ACLU Asks Appeals Court to Prevent Future Prosecutions for Recording Public Conversations With Police
CHICAGO, Sept. 13, 2011 /PRNewswire-USNewswire/ -- The American Civil Liberties Union of Illinois today asked a federal appellate court to block future prosecutions of the ACLU and its staff members for recording police officers performing their public duties in a public space as a violation of the First Amendment. The oral argument on Tuesday morning is the latest action in an ACLU lawsuit filed in federal court in August of 2010. The ACLU of Illinois is defending its program monitoring police conduct and practices on the streets of Chicago. The information that the ACLU gathers in monitoring protests and other events is used to advocate for changes in police policies. The use of the eavesdropping statute to prosecute individuals who make recordings of police when they interact with individuals on the streets means that the ACLU is barred from making audio recordings of police who are performing their public duties in a public place and speaking in a voice loud enough to be heard by the unassisted human ear.
In short, if employees of the ACLU made such recordings, they would have to risk prosecution for a class 1 felony and prison sentences of up to 15 years.
The case has garnered a great deal of attention because the Illinois eavesdropping law is being used all over the state to arrest and prosecute those who want to monitor police activity in order to deter or detect any police misconduct. In Champaign a few years ago, for example, a group of community activists attempting to document police practices in predominantly African American neighborhoods were charged with violating the Illinois eavesdropping law when they filmed and recorded police interactions with citizens in the public way. (The charges were dropped only after the installation of a new states attorney.)
Illinois' eavesdropping law criminalizes the recording of certain non-private conversations, one of a small handful of states that does so. Similar prosecutions have occurred in other states, including Massachusetts and Maryland. Yet even as the Illinois law criminalizes civilians who audio record police, the law allows police to audio record civilians during traffic stops and in other situations. The U. S. Court of Appeals for the First Circuit recently ruled that prosecutions for openly recording police in the performance of their duties—the same activity in which the ACLU seeks to engage-- violates the First Amendment.
"In order to make the rights of free expression and petition effective, individuals and organizations must be able to freely gather and record information about the conduct of government and its agents– especially the police," said Harvey Grossman, Legal Director of the ACLU of Illinois. "Organizations and individuals should not be threatened with prosecution and jail time simply for monitoring the activities of police in public, having conversations in a public place at normal volume of conversation."
"The State's Attorney's position – that the ACLU can monitor police activity, take photographs, video, and even make notes of police conversations in public but not audio record those conversations – is not consistent with rights of free speech. This is particularly true with the evolution of new technologies that make the recording and dissemination of pictures and sound inexpensive, efficient and easily accessible to each of us," Grossman added.
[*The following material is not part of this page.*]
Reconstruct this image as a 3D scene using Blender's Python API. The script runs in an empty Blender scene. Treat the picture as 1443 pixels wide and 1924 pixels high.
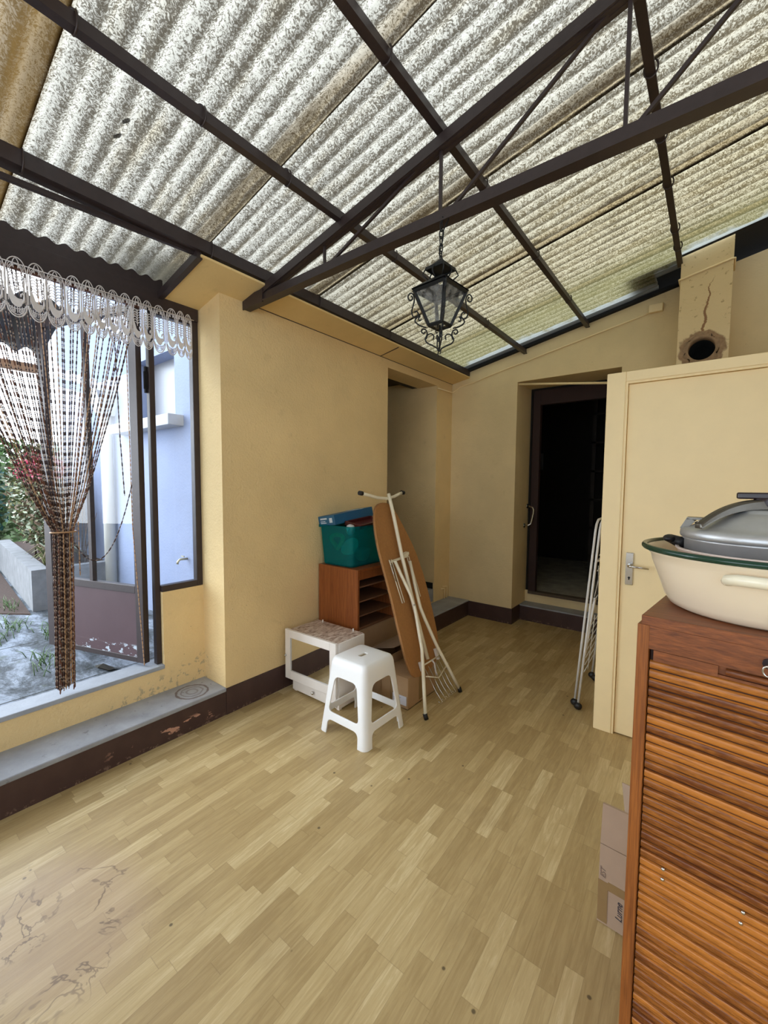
import bpy, bmesh, math, random
from mathutils import Vector, Matrix
import numpy as np
random.seed(7)
scene = bpy.context.scene
COL = scene.collection
PI = math.pi
sin, cos, rad = math.sin, math.cos, math.radians

# ------------------------------------------------------------------ mesh helper
class MB:
    def __init__(self):
        self.v = []; self.f = []; self.m = []; self.s = []
    def add(self, vs, fs, mi=0, smooth=False):
        o = len(self.v)
        self.v.extend([tuple(p) for p in vs])
        for f in fs:
            self.f.append([i + o for i in f]); self.m.append(mi); self.s.append(smooth)
        return self
    def box(self, a, b, mi=0, M=None):
        x0, y0, z0 = a; x1, y1, z1 = b
        x0, x1 = min(x0, x1), max(x0, x1); y0, y1 = min(y0, y1), max(y0, y1); z0, z1 = min(z0, z1), max(z0, z1)
        vs = [(x0,y0,z0),(x1,y0,z0),(x1,y1,z0),(x0,y1,z0),(x0,y0,z1),(x1,y0,z1),(x1,y1,z1),(x0,y1,z1)]
        if M is not None: vs = [M @ Vector(p) for p in vs]
        return self.add(vs, [(3,2,1,0),(4,5,6,7),(0,1,5,4),(1,2,6,5),(2,3,7,6),(3,0,4,7)], mi)
    def hexa(self, lo, hi, mi=0):
        # lo, hi: 4 points each, counter-clockwise seen from the hi side
        return self.add(list(lo)+list(hi), [(3,2,1,0),(4,5,6,7),(0,1,5,4),(1,2,6,5),(2,3,7,6),(3,0,4,7)], mi)
    def prism(self, pts, off, mi=0, smooth=False):
        n = len(pts); off = Vector(off)
        a = [Vector(p) for p in pts]; b = [p + off for p in a]
        nrm = Vector((0,0,0))
        for i in range(n):
            nrm += a[i].cross(a[(i+1) % n])
        fl = nrm.dot(off) > 0
        fs = []
        lo = list(range(n)); hi = list(range(n, 2*n))
        if fl: fs += [lo[::-1], hi]
        else: fs += [lo, hi[::-1]]
        for i in range(n):
            j = (i+1) % n
            fs.append((i, j, j+n, i+n) if fl else (j, i, i+n, j+n))
        o = len(self.v)
        self.v.extend([tuple(p) for p in a+b])
        for k, f in enumerate(fs):
            self.f.append([i+o for i in f]); self.m.append(mi); self.s.append(smooth and k > 1)
        return self
    def tube(self, pts, r, n=8, mi=0, closed=False, caps=True, smooth=True, flat=1.0):
        pts = [Vector(p) for p in pts]; k = len(pts)
        rs = r if isinstance(r, (list, tuple)) else [r]*k
        mis = mi if isinstance(mi, (list, tuple)) else None
        T = []
        for i in range(k):
            if closed: t = pts[(i+1) % k] - pts[i-1]
            else: t = pts[min(i+1, k-1)] - pts[max(i-1, 0)]
            if t.length < 1e-9: t = Vector((0,0,1))
            T.append(t.normalized())
        ref = Vector((0,0,1)) if abs(T[0].z) < .9 else Vector((1,0,0))
        nv = (ref - T[0]*ref.dot(T[0])).normalized()
        rings = []
        for i in range(k):
            nv = nv - T[i]*nv.dot(T[i])
            if nv.length < 1e-6:
                nv = T[i].orthogonal()
            nv.normalize(); bv = T[i].cross(nv)
            rings.append([pts[i] + (nv*cos(2*PI*j/n)*flat + bv*sin(2*PI*j/n))*rs[i] for j in range(n)])
        o = len(self.v)
        for rg in rings: self.v.extend([tuple(p) for p in rg])
        for i in range(k if closed else k-1):
            i2 = (i+1) % k
            for j in range(n):
                j2 = (j+1) % n
                self.f.append([o+i*n+j, o+i*n+j2, o+i2*n+j2, o+i2*n+j]); self.m.append(mis[i] if mis else mi); self.s.append(smooth)
        if caps and not closed:
            self.f.append([o+j for j in range(n)][::-1]); self.m.append(mis[0] if mis else mi); self.s.append(False)
            self.f.append([o+(k-1)*n+j for j in range(n)]); self.m.append(mis[-1] if mis else mi); self.s.append(False)
        return self
    def bar(self, a, b, w, h, up=(0,0,1), mi=0):
        a = Vector(a); b = Vector(b); t = (b-a).normalized(); up = Vector(up)
        sd = t.cross(up).normalized(); u = sd.cross(t).normalized()
        q = lambda p: [p - sd*w/2 - u*h/2, p + sd*w/2 - u*h/2, p + sd*w/2 + u*h/2, p - sd*w/2 + u*h/2]
        return self.add(q(a)+q(b), [(0,1,2,3),(7,6,5,4),(0,4,5,1),(1,5,6,2),(2,6,7,3),(3,7,4,0)], mi)
    def lathe(self, prof, c, n=48, mi=0, smooth=True, sx=1.0, sy=1.0, mis=None):
        cx, cy, cz = c; o = len(self.v); k = len(prof)
        for (r, z) in prof:
            for j in range(n):
                a = 2*PI*j/n
                self.v.append((cx + r*cos(a)*sx, cy + r*sin(a)*sy, cz + z))
        for i in range(k-1):
            for j in range(n):
                j2 = (j+1) % n
                self.f.append([o+i*n+j, o+i*n+j2, o+(i+1)*n+j2, o+(i+1)*n+j]); self.m.append(mis[i] if mis else mi); self.s.append(smooth)
        if prof[0][0] > 1e-6:
            self.f.append([o+j for j in range(n)][::-1]); self.m.append(mis[0] if mis else mi); self.s.append(False)
        if prof[-1][0] > 1e-6:
            self.f.append([o+(k-1)*n+j for j in range(n)]); self.m.append(mis[-1] if mis else mi); self.s.append(False)
        return self
    def ball(self, c, r, n=10, mi=0, sc=(1,1,1)):
        c = Vector(c); prof = [(r*sin(PI*i/n), -r*cos(PI*i/n)) for i in range(n+1)]
        prof = [(max(p[0], 1e-7), p[1]) for p in prof]
        o = len(self.v); k = len(prof); m = 2*n
        for (q, z) in prof:
            for j in range(m):
                a = 2*PI*j/m; self.v.append((c.x+q*cos(a)*sc[0], c.y+q*sin(a)*sc[1], c.z+z*sc[2]))
        for i in range(k-1):
            for j in range(m):
                j2 = (j+1) % m
                self.f.append([o+i*m+j, o+i*m+j2, o+(i+1)*m+j2, o+(i+1)*m+j]); self.m.append(mi); self.s.append(True)
        return self
    def build(self, name, mats, parent=None, bevel=0, xf=None):
        if not isinstance(mats, (list, tuple)): mats = [mats]
        vs = self.v
        if xf is not None: vs = [tuple(xf @ Vector(p)) for p in vs]
        if parent is not None: org = WORG[parent.name]
        else:
            a = np.array(vs); mn = a.min(0); mx = a.max(0)
            org = Vector(((mn[0]+mx[0])/2, (mn[1]+mx[1])/2, mn[2])) if not name.startswith(('wall_','floor','ceiling')) else Vector((0,0,0))
        me = bpy.data.meshes.new(name)
        me.from_pydata([(p[0]-org.x, p[1]-org.y, p[2]-org.z) for p in vs], [], self.f)
        for m in mats: me.materials.append(m)
        me.polygons.foreach_set('material_index', self.m)
        me.polygons.foreach_set('use_smooth', self.s)
        me.update()
        o = bpy.data.objects.new(name, me); COL.objects.link(o)
        if parent is not None: o.parent = parent
        else: o.location = org
        WORG[o.name] = org
        if bevel:
            b = o.modifiers.new('bevel', 'BEVEL'); b.width = bevel; b.segments = 2; b.limit_method = 'ANGLE'; b.angle_limit = rad(40)
        return o
WORG = {}
def boolcut(o, cut, op='DIFFERENCE'):
    b = o.modifiers.new('cut', 'BOOLEAN'); b.object = cut; b.operation = op; b.solver = 'EXACT'
    dg = bpy.context.evaluated_depsgraph_get(); dg.update()
    me = bpy.data.meshes.new_from_object(o.evaluated_get(dg))
    o.modifiers.clear(); o.data = me
    bpy.data.objects.remove(cut)
def tag(o, label, cat, group=None):
    o['label'] = label; o['category'] = cat
    if group: o['group'] = group
    return o
def thing(name, loc, label, cat, group=None):
    o = bpy.data.objects.new(name, None); COL.objects.link(o); o.location = loc; o.empty_display_size = .1
    WORG[o.name] = Vector(loc)
    return tag(o, label, cat, group)
def struct(o, label=None):
    o['kind'] = 'structure'
    if label: o['label'] = label
    return o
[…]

The ACLU's appeal is supported by a number of national news organizations concerned with restraints on the First Amendment. Among the groups to sign on to an amicus curiae brief in favor of the ACLU's position are: the Illinois Press Association, the Reporters Committee for Freedom of the Press, the American Society of Newspaper Editors, the Association of Capitol Reporters and Editors, the Citizens Media Law Project, the National Press Photographers Association, the Radio-Television Digital News Association and the Society of Professional Journalists.
The lawsuit was filed in August 2010 against Cook County States Attorney, as a prosecutor charged with enforcing the law. The ACLU of Illinois argues that the law infringes on the First Amendment right of individuals and organizations to gather and record information about the police, to share such information with the public, and to use such information to petition government for redress or grievances.. The ACLU seeks a court declaration and injunction against the application of Illinois' eavesdropping law to audio recording police performing their public duties in a public place while speaking in a voice audible to the unassisted ear.
"We hope the Appeals Court will act swiftly to strike down this application of the eavesdropping law." added Adam Schwartz, Senior Staff Counsel for the ACLU of Illinois. "If one can be prosecuted for recording a police officer doing their public duty in a public space, truly effective monitoring of police by the citizens of Illinois will remain out of reach. It is time to constrain the bounds of this law and bring transparency to the practices of our law enforcement agencies."
Lawyers on the case include Harvey Grossman, Adam Schwartz and Karen Sheley of the ACLU of Illinois, as well as Richard O'Brien (who argued the case for the ACLU of Illinois), Linda R. Friedlieb, Robert D. Leighton and Matthew D. Taksin of Sidley Austin LLP.